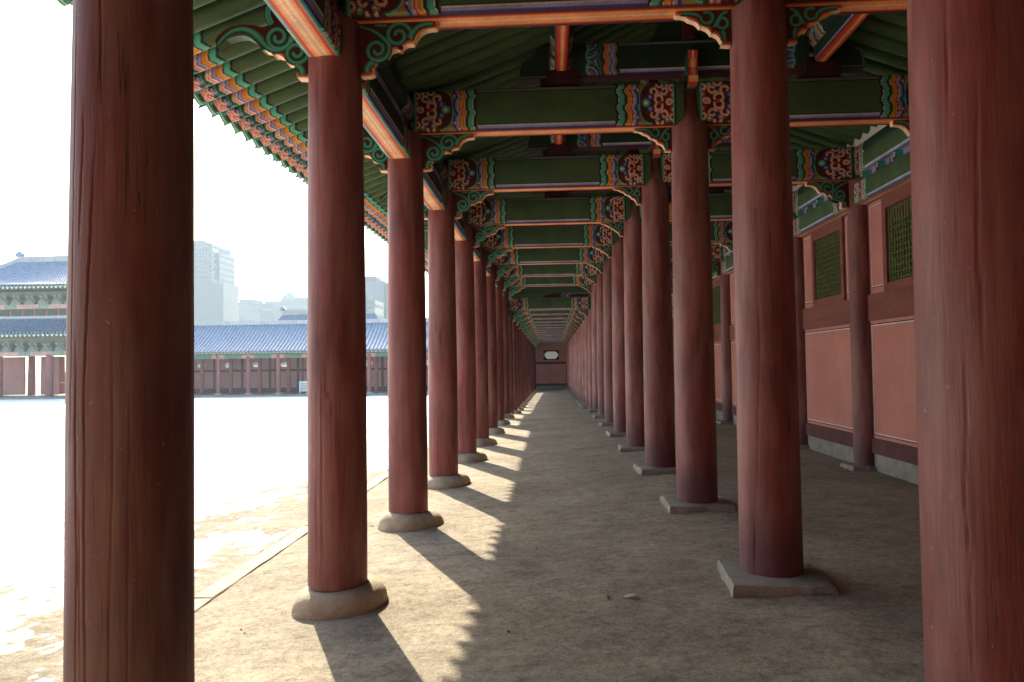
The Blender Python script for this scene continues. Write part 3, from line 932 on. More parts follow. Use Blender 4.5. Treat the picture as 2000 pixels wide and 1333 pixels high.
# ------------------------------------------------------------------ lintels between the columns (along the gallery)
def make_lintel(w, H, L, name='body', wall=False):
    prof = beam_profile(w, H, .028, 30, 15)
    el = .40
    def fn(X, T, Q, Z):
        C = np.empty(X.shape + (3,)); C[:] = GREEN if wall else DGREEN
        uL, uR = el - X, X - (L - el)
        inner = (uL < -.02) & (uR < -.02)
        b0 = T == 0
        a = np.abs(Q)
        setc(C, b0, TEAL); setc(C, b0 & (a < .88), REDO); setc(C, b0 & (a < .60), PINK if wall else ORANGE); setc(C, b0 & (a < .30), CREAM); setc(C, b0 & (a < .10), ORANGE)
        s1 = (T == 1) & inner
        kq = .55 if wall else 1.0; setc(C, s1 & (Q < .05 * kq), NAVY); setc(C, s1 & (Q >= .025 * kq) & (Q < .075 * kq), LAV); setc(C, s1 & (Q >= .072 * kq) & (Q < .085 * kq), WHITE); setc(C, s1 & (Q >= .085 * kq) & (Q < .10 * kq), BLACK)
        for u in (uL, uR):
            E_ = end_pattern(u, Q, H, k=.62, panel=.20)
            mk = (T == 1) & (u > -.03); C[mk] = E_[mk]
        return C
    m = member(0, L, prof, fn, (el + .04, el + .04), .011, axis='y')
    o = m.build(name, 'paint'); me = o.data; bpy.data.objects.remove(o)
    return me
ME_LINT = make_lintel(.26, .27, S - .36)
ME_LINTW = make_lintel(.24, .30, S - .30, wall=True)
ME_JANG = make_lintel(.15, .13, S - .02)
ME_JANGW = make_lintel(.16, .33, S - .02, wall=True)
m = MB(); m.prism([(-.035, 0), (.035, 0), (.055, .05), (.055, .10), (-.055, .10), (-.055, .05)], 'yz', -.06, .06, DGREEN, [TEAL] * 6)
m.ribbon(np.array([(-.02, .045), (.02, .045), (.025, .08), (-.025, .08), (-.02, .045)]), .012, 'yz', -.0625, WHITE)
o = m.build('bearing_block', 'paint'); ME_SORO = o.data; bpy.data.objects.remove(o)
m = MB(); m.box(-.03, .03, 0, S - .04, 0, .115, LAV)
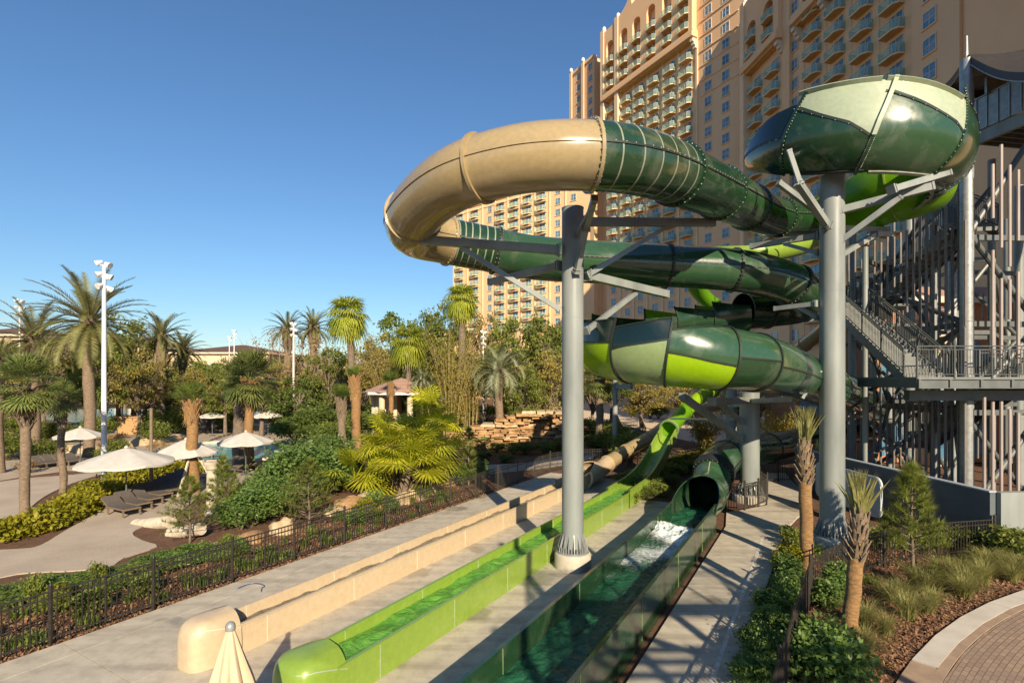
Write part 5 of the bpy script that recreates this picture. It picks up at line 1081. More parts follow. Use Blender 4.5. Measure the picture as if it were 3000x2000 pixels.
# rocks
def rock(label, loc, size, seed, mat='rock2', group=None, sub=3, name='boulder'):
    bm = __import__('bmesh').new(); __import__('bmesh').ops.create_icosphere(bm, subdivisions=sub, radius=1.0)
    for v_ in bm.verts:
        p = v_.co*1.3+Vector((seed*3.1, seed, 0)); k = 1+0.35*mn.noise(p)+0.18*mn.noise(p*2.7)
        c = v_.co*k; c.z = round(c.z*3.2+0.4*mn.noise(p*1.7))/3.2*0.55+c.z*0.45; v_.co = Vector((c.x*size[0], c.y*size[1], max(-0.25, c.z)*size[2]))
    me = bpy.data.meshes.new(name); bm.to_mesh(me); bm.free(); me.materials.append(MT[mat]); me.polygons.foreach_set('use_smooth', [True]*len(me.polygons)); me.set_sharp_from_angle(angle=R(38))
    o = bpy.data.objects.new(name, me); COL.objects.link(o); o.location = loc; return tag(o, label, 'rock', group)
for i, (u, v_, sx_, sz) in enumerate(((1030, 1478, 0.75, 0.36), (985, 1500, 0.6, 0.3), (1085, 1462, 0.7, 0.32), (1130, 1478, 0.6, 0.4), (1180, 1466, 0.7, 0.35), (1240, 1444, 0.75, 0.35), (1290, 1418, 0.8, 0.35), (1215, 1458, 0.5, 0.35), (830, 1552, 0.5, 0.42), (740, 1578, 0.42, 0.28))):
    x, y, _ = G(u, v_); rock('pale ochre boulder in the bed behind the long fence', (x, y, 0.0), (sx_, 0.6, sz), i+1, 'rock2' if i % 3 else 'rock', 'boulders behind the long fence')
for i, (u, v_, sx_, sz) in enumerate(((30, 1330, 2.4, 0.8), (120, 1318, 2.0, 0.7), (230, 1322, 1.6, 0.6), (340, 1318, 1.5, 0.6), (420, 1300, 1.4, 0.6), (500, 1285, 1.2, 0.5))):
    x, y, _ = G(u, v_); rock('low ochre rock along the edge of the stream beyond the loungers', (x, y, 0.0), (sx_, 1.1, sz), i+31, 'rock2', 'rocks along the stream')
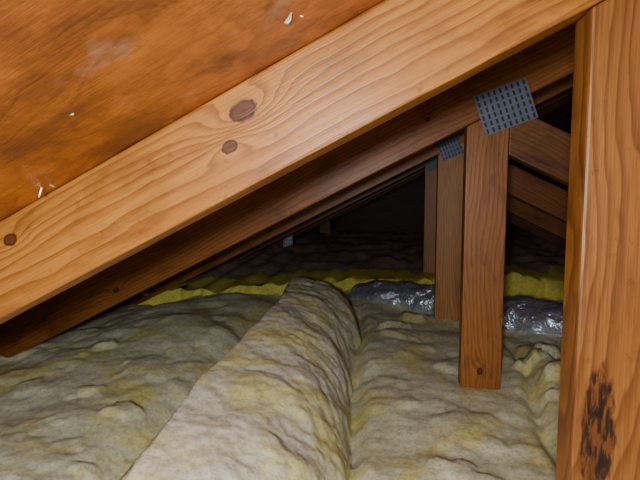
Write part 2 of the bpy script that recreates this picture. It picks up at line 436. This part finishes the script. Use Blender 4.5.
# ---------------------------------------------------------------- foil flex duct
pts = [Vector(p) for p in [(-.20, 2.00, FL+.0), (.02, 1.88, FL+.02), (.25, 1.76, FL+.02), (.50, 1.55, FL+.015), (.85, 1.42, FL+.01), (1.4, 1.42, FL)]]
def cr(p0, p1, p2, p3, t):
    return .5*((2*p1)+(-p0+p2)*t+(2*p0-5*p1+4*p2-p3)*t*t+(-p0+3*p1-3*p2+p3)*t**3)
path = []
pp = [pts[0]*2-pts[1]] + pts + [pts[-1]*2-pts[-2]]
for i in range(len(pts)-1):
    for k in range(60): path.append(cr(pp[i], pp[i+1], pp[i+2], pp[i+3], k/60))
V, F = [], []; NS = 64
for k, c in enumerate(path):
    tg = (path[min(k+1, len(path)-1)] - path[max(k-1, 0)]).normalized()
    sd = tg.cross(Vector((0, 0, 1))).normalized(); up = sd.cross(tg)
    R = .070 + .003*abs(math.sin(k*.22)) + .022*ss(120, 200, k); R *= min(1, (k+3)/30)
    for i in range(NS):
        a = 2*math.pi*i/NS; d_ = sd*math.cos(a)+up*math.sin(a)*.85
        q = c+d_*R
        r = R + .016*noise.fractal(q*12, .9, 2.1, 2) + .012*(abs(noise.noise(q*22))-.2)
        V.append(tuple(c+d_*r))
for k in range(len(path)-1):
    for i in range(NS): F.append((k*NS+i, k*NS+(i+1) % NS, (k+1)*NS+(i+1) % NS, (k+1)*NS+i))
F.append(tuple(range(NS))[::-1])
meshobj('flex_duct', V, F, m_foil, smooth=True)

# ---------------------------------------------------------------- light, world, camera
def spot(name, loc, e, r, col):
    l = bpy.data.lights.new(name, 'POINT'); l.energy = e; l.shadow_soft_size = r; l.color = col
    o = link(bpy.data.objects.new(name, l)); o.location = loc; return o
spot('flashlight', (-.06, -.16, H+.01), 25, .025, (.97, .99, 1))
w = bpy.data.worlds.new('World'); bpy.context.scene.world = w; w.use_nodes = True
w.node_tree.nodes['Background'].inputs[0].default_value = (.45, .55, .9, 1)
w.node_tree.nodes['Background'].inputs[1].default_value = .20

cam = bpy.data.cameras.new('camera'); cam.sensor_width = 36; cam.lens = 465/640*36; cam.clip_start = .01
co = link(bpy.data.objects.new('camera', cam)); co.location = (0, 0, H)
co.rotation_euler = (math.radians(90-4.8), 0, math.radians(8.6))
bpy.context.scene.camera = co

================

## Goal
Quote the material word for word, dropping any images it holds.

## Problem solution
The Blender Python script for this scene continues. Write part 3, from line 932 on. More parts follow. Use Blender 4.5. Treat the picture as 2000 pixels wide and 1333 pixels high.
# ------------------------------------------------------------------ lintels between the columns (along the gallery)
def make_lintel(w, H, L, name='body', wall=False):
    prof = beam_profile(w, H, .028, 30, 15)
    el = .40
    def fn(X, T, Q, Z):
        C = np.empty(X.shape + (3,)); C[:] = GREEN if wall else DGREEN
        uL, uR = el - X, X - (L - el)
        inner = (uL < -.02) & (uR < -.02)
        b0 = T == 0
        a = np.abs(Q)
        setc(C, b0, TEAL); setc(C, b0 & (a < .88), REDO); setc(C, b0 & (a < .60), PINK if wall else ORANGE); setc(C, b0 & (a < .30), CREAM); setc(C, b0 & (a < .10), ORANGE)
        s1 = (T == 1) & inner
        kq = .55 if wall else 1.0; setc(C, s1 & (Q < .05 * kq), NAVY); setc(C, s1 & (Q >= .025 * kq) & (Q < .075 * kq), LAV); setc(C, s1 & (Q >= .072 * kq) & (Q < .085 * kq), WHITE); setc(C, s1 & (Q >= .085 * kq) & (Q < .10 * kq), BLACK)
        for u in (uL, uR):
            E_ = end_pattern(u, Q, H, k=.62, panel=.20)
            mk = (T == 1) & (u > -.03); C[mk] = E_[mk]
        return C
    m = member(0, L, prof, fn, (el + .04, el + .04), .011, axis='y')
    o = m.build(name, 'paint'); me = o.data; bpy.data.objects.remove(o)
    return me
ME_LINT = make_lintel(.26, .27, S - .36)
ME_LINTW = make_lintel(.24, .30, S - .30, wall=True)
ME_JANG = make_lintel(.15, .13, S - .02)
ME_JANGW = make_lintel(.16, .33, S - .02, wall=True)
m = MB(); m.prism([(-.035, 0), (.035, 0), (.055, .05), (.055, .10), (-.055, .10), (-.055, .05)], 'yz', -.06, .06, DGREEN, [TEAL] * 6)
m.ribbon(np.array([(-.02, .045), (.02, .045), (.025, .08), (-.025, .08), (-.02, .045)]), .012, 'yz', -.0625, WHITE)
o = m.build('bearing_block', 'paint'); ME_SORO = o.data; bpy.data.objects.remove(o)
m = MB(); m.box(-.03, .03, 0, S - .04, 0, .115, LAV)
Write part 5 of the bpy script that recreates this picture. It picks up at line 1081. More parts follow. Use Blender 4.5. Measure the picture as if it were 3000x2000 pixels.
# rocks
def rock(label, loc, size, seed, mat='rock2', group=None, sub=3, name='boulder'):
    bm = __import__('bmesh').new(); __import__('bmesh').ops.create_icosphere(bm, subdivisions=sub, radius=1.0)
    for v_ in bm.verts:
        p = v_.co*1.3+Vector((seed*3.1, seed, 0)); k = 1+0.35*mn.noise(p)+0.18*mn.noise(p*2.7)
        c = v_.co*k; c.z = round(c.z*3.2+0.4*mn.noise(p*1.7))/3.2*0.55+c.z*0.45; v_.co = Vector((c.x*size[0], c.y*size[1], max(-0.25, c.z)*size[2]))
    me = bpy.data.meshes.new(name); bm.to_mesh(me); bm.free(); me.materials.append(MT[mat]); me.polygons.foreach_set('use_smooth', [True]*len(me.polygons)); me.set_sharp_from_angle(angle=R(38))
    o = bpy.data.objects.new(name, me); COL.objects.link(o); o.location = loc; return tag(o, label, 'rock', group)
for i, (u, v_, sx_, sz) in enumerate(((1030, 1478, 0.75, 0.36), (985, 1500, 0.6, 0.3), (1085, 1462, 0.7, 0.32), (1130, 1478, 0.6, 0.4), (1180, 1466, 0.7, 0.35), (1240, 1444, 0.75, 0.35), (1290, 1418, 0.8, 0.35), (1215, 1458, 0.5, 0.35), (830, 1552, 0.5, 0.42), (740, 1578, 0.42, 0.28))):
    x, y, _ = G(u, v_); rock('pale ochre boulder in the bed behind the long fence', (x, y, 0.0), (sx_, 0.6, sz), i+1, 'rock2' if i % 3 else 'rock', 'boulders behind the long fence')
for i, (u, v_, sx_, sz) in enumerate(((30, 1330, 2.4, 0.8), (120, 1318, 2.0, 0.7), (230, 1322, 1.6, 0.6), (340, 1318, 1.5, 0.6), (420, 1300, 1.4, 0.6), (500, 1285, 1.2, 0.5))):
    x, y, _ = G(u, v_); rock('low ochre rock along the edge of the stream beyond the loungers', (x, y, 0.0), (sx_, 1.1, sz), i+31, 'rock2', 'rocks along the stream')
Write part 2 of the bpy script that recreates this picture. It picks up at line 436. This part finishes the script. Use Blender 4.5.
# ---------------------------------------------------------------- foil flex duct
pts = [Vector(p) for p in [(-.20, 2.00, FL+.0), (.02, 1.88, FL+.02), (.25, 1.76, FL+.02), (.50, 1.55, FL+.015), (.85, 1.42, FL+.01), (1.4, 1.42, FL)]]
def cr(p0, p1, p2, p3, t):
    return .5*((2*p1)+(-p0+p2)*t+(2*p0-5*p1+4*p2-p3)*t*t+(-p0+3*p1-3*p2+p3)*t**3)
path = []
pp = [pts[0]*2-pts[1]] + pts + [pts[-1]*2-pts[-2]]
for i in range(len(pts)-1):
    for k in range(60): path.append(cr(pp[i], pp[i+1], pp[i+2], pp[i+3], k/60))
V, F = [], []; NS = 64
for k, c in enumerate(path):
    tg = (path[min(k+1, len(path)-1)] - path[max(k-1, 0)]).normalized()
    sd = tg.cross(Vector((0, 0, 1))).normalized(); up = sd.cross(tg)
    R = .070 + .003*abs(math.sin(k*.22)) + .022*ss(120, 200, k); R *= min(1, (k+3)/30)
    for i in range(NS):
        a = 2*math.pi*i/NS; d_ = sd*math.cos(a)+up*math.sin(a)*.85
        q = c+d_*R
        r = R + .016*noise.fractal(q*12, .9, 2.1, 2) + .012*(abs(noise.noise(q*22))-.2)
        V.append(tuple(c+d_*r))
for k in range(len(path)-1):
    for i in range(NS): F.append((k*NS+i, k*NS+(i+1) % NS, (k+1)*NS+(i+1) % NS, (k+1)*NS+i))
F.append(tuple(range(NS))[::-1])
meshobj('flex_duct', V, F, m_foil, smooth=True)

# ---------------------------------------------------------------- light, world, camera
def spot(name, loc, e, r, col):
    l = bpy.data.lights.new(name, 'POINT'); l.energy = e; l.shadow_soft_size = r; l.color = col
    o = link(bpy.data.objects.new(name, l)); o.location = loc; return o
spot('flashlight', (-.06, -.16, H+.01), 25, .025, (.97, .99, 1))
w = bpy.data.worlds.new('World'); bpy.context.scene.world = w; w.use_nodes = True
w.node_tree.nodes['Background'].inputs[0].default_value = (.45, .55, .9, 1)
w.node_tree.nodes['Background'].inputs[1].default_value = .20

cam = bpy.data.cameras.new('camera'); cam.sensor_width = 36; cam.lens = 465/640*36; cam.clip_start = .01
co = link(bpy.data.objects.new('camera', cam)); co.location = (0, 0, H)
co.rotation_euler = (math.radians(90-4.8), 0, math.radians(8.6))
bpy.context.scene.camera = co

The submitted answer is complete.